Ele acha difícil que a estátua seja recolocada onde estava desde os anos 1920. Na sua opinião, as ideias e as morais mudam ao longo da história e a pergunta que deve ser feita, em sua visão, é como se constrói uma democracia “com regras que mudam”.
Para Funk, existem manifestantes que protestaram contra Baquedano, mas sem sequer conhecem a história do herói de guerra.
“Fúria iconoclasta”
O historiador argentino Hernán Confino lembra que a “fúria iconoclasta” não é novidade.
Ele recorda o Movimento Iconoclasta dos séculos 8 e 9 que pregava contra a adoração de ícones religiosos.
Confino argumenta que as estátuas e as datas históricas são como “vestígios do passado no presente”, uma das formas de construir a memória.
Mas como o presente muda as perguntas sobre o passado, o historiador propõe que as estátuas permaneçam onde estão, mas com explicações sobre o que e quem elas representam e com intervenções artísticas atuais.

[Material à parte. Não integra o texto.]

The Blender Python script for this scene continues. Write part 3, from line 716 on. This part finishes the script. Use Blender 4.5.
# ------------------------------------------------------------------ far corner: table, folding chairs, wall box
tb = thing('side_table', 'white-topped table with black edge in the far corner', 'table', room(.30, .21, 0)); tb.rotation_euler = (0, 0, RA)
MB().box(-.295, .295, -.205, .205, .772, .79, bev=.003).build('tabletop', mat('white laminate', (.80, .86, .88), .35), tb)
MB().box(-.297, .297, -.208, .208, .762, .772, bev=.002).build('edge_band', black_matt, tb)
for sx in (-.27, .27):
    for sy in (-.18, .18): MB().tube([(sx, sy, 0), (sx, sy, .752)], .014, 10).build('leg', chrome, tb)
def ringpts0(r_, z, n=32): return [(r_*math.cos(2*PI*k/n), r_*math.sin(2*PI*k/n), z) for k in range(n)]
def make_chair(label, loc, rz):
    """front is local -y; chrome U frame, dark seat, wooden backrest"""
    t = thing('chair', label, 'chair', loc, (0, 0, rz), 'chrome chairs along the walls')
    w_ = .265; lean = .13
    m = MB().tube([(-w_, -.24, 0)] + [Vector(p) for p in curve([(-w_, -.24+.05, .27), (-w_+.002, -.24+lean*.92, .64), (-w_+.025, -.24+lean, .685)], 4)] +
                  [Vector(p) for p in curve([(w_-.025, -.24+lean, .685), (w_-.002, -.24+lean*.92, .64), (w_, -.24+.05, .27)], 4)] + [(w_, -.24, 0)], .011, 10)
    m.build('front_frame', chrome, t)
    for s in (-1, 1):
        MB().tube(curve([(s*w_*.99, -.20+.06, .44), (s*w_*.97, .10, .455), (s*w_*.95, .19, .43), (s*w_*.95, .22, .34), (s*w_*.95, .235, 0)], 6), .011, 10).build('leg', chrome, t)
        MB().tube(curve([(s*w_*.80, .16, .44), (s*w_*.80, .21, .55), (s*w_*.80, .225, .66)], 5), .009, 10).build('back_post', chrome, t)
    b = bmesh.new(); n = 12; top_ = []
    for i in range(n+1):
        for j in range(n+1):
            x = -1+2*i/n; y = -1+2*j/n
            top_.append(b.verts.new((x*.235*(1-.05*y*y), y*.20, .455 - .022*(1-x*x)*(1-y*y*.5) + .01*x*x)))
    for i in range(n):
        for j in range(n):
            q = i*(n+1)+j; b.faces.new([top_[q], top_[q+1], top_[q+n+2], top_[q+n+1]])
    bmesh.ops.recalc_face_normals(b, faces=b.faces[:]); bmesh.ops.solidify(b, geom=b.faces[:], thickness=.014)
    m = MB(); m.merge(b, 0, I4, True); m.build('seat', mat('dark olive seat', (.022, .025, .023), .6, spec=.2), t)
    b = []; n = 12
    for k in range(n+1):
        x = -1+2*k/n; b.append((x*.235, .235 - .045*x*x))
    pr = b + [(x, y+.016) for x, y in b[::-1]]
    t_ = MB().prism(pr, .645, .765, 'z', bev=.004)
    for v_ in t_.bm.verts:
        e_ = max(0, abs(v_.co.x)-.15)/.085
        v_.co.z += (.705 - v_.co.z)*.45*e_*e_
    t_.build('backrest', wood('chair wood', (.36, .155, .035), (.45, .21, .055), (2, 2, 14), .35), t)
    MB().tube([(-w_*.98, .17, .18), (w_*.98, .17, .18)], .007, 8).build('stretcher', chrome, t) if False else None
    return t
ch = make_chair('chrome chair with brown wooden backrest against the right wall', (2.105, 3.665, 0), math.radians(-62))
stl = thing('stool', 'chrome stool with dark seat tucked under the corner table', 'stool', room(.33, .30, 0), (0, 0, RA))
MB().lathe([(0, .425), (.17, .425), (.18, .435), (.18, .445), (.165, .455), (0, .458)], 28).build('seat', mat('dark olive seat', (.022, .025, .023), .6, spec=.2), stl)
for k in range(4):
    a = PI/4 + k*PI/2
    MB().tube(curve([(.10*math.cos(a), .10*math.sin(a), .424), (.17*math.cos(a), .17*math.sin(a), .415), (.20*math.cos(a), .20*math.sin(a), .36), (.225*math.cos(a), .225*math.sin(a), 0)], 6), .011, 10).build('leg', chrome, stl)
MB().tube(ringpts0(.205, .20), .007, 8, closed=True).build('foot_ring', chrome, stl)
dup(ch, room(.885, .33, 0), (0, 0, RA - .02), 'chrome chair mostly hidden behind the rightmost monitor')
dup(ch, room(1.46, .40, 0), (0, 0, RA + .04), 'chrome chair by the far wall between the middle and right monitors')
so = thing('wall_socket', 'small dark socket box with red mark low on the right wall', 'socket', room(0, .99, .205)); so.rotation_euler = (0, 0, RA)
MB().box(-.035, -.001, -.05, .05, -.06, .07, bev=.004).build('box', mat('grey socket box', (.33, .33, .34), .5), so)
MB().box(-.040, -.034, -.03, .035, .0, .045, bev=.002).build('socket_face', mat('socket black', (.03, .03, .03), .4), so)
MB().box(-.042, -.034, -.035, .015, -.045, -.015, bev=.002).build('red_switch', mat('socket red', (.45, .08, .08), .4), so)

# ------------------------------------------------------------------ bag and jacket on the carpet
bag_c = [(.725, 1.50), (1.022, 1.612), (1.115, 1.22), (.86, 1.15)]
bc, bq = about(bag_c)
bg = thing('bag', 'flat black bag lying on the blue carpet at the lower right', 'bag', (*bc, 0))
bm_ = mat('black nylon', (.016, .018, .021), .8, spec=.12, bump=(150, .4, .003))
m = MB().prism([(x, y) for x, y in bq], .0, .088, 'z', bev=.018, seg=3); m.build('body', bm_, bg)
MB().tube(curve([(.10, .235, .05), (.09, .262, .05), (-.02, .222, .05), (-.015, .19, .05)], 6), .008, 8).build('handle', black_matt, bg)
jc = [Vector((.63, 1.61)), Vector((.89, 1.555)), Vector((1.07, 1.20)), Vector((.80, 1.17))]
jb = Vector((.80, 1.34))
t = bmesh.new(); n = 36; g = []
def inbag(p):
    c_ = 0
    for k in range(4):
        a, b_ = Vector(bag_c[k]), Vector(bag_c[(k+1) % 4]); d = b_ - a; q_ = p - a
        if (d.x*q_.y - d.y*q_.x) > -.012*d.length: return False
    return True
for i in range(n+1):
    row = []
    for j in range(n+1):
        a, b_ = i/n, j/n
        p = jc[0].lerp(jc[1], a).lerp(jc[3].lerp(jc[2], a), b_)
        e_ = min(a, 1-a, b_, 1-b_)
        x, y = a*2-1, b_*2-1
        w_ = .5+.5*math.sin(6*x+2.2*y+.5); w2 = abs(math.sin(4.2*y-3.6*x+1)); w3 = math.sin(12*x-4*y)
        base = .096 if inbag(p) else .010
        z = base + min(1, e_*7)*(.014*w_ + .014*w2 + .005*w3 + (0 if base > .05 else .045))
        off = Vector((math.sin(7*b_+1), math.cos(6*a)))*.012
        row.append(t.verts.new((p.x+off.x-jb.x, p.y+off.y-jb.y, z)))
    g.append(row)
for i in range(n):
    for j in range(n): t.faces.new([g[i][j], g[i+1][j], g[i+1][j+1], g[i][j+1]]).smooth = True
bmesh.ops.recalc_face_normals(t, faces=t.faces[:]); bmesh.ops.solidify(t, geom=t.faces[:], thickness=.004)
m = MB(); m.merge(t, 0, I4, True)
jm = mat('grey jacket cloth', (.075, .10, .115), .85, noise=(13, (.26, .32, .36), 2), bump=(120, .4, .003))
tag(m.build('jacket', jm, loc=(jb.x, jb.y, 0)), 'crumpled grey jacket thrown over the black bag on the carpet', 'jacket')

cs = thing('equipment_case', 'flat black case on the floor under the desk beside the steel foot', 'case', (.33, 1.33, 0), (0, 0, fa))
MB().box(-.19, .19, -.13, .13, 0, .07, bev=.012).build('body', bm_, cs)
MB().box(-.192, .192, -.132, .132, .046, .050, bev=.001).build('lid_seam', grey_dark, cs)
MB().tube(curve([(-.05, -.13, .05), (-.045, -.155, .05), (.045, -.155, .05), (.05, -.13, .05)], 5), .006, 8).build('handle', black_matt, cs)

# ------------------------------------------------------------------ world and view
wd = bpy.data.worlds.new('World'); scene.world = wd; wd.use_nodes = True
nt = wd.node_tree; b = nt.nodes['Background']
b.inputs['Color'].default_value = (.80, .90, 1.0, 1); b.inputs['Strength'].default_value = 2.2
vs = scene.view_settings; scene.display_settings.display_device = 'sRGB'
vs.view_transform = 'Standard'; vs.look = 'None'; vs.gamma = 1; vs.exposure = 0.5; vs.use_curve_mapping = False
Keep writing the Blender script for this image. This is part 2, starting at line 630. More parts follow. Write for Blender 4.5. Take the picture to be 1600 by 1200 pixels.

“Não é suficiente tirar as estátuas que simbolizam opressão. Tirá-las não resolverá o racismo. Com isso não é suficiente. (para resolver os problemas da América Latina). Mas podemos intervir sobre nosso presente e que seja plural e que seja informado, explicando o que aconteceu”, defende.
Racismo e desigualdade
O professor Andrés Kozel, da Universidade Nacional San Martín (UNSAM), de Buenos Aires, observa que o movimento contrário aos símbolos do colonialismo começou no ‘quinto centenário’ da chegada de Colombo, no início dos anos 90. Desde então, tem crescido. Kozel diz que as reivindicações pelo reconhecimento da identidade dos indígenas e africanos são “justas”, e a derrubada de estátuas “compreensível”.
Mas ele ressalva: “Apesar de toda essa efervescência, a América Latina não está diminuindo sua desigualdade, seus níveis de violência e de discriminação, nem sua inserção subordinada na globalização. E isso levanta questões sobre os paradoxos desse processo”. O acadêmico questiona que novas formas políticas poderiam surgir.
“Algo mudou no Quinto Centenário com, por exemplo, a chegada de Evo à Presidência da Bolívia. E também a visibilidade dos mapuches. Mas a realidade de desigualdade latino-americana e tudo o que ela implica persistem”, assinala.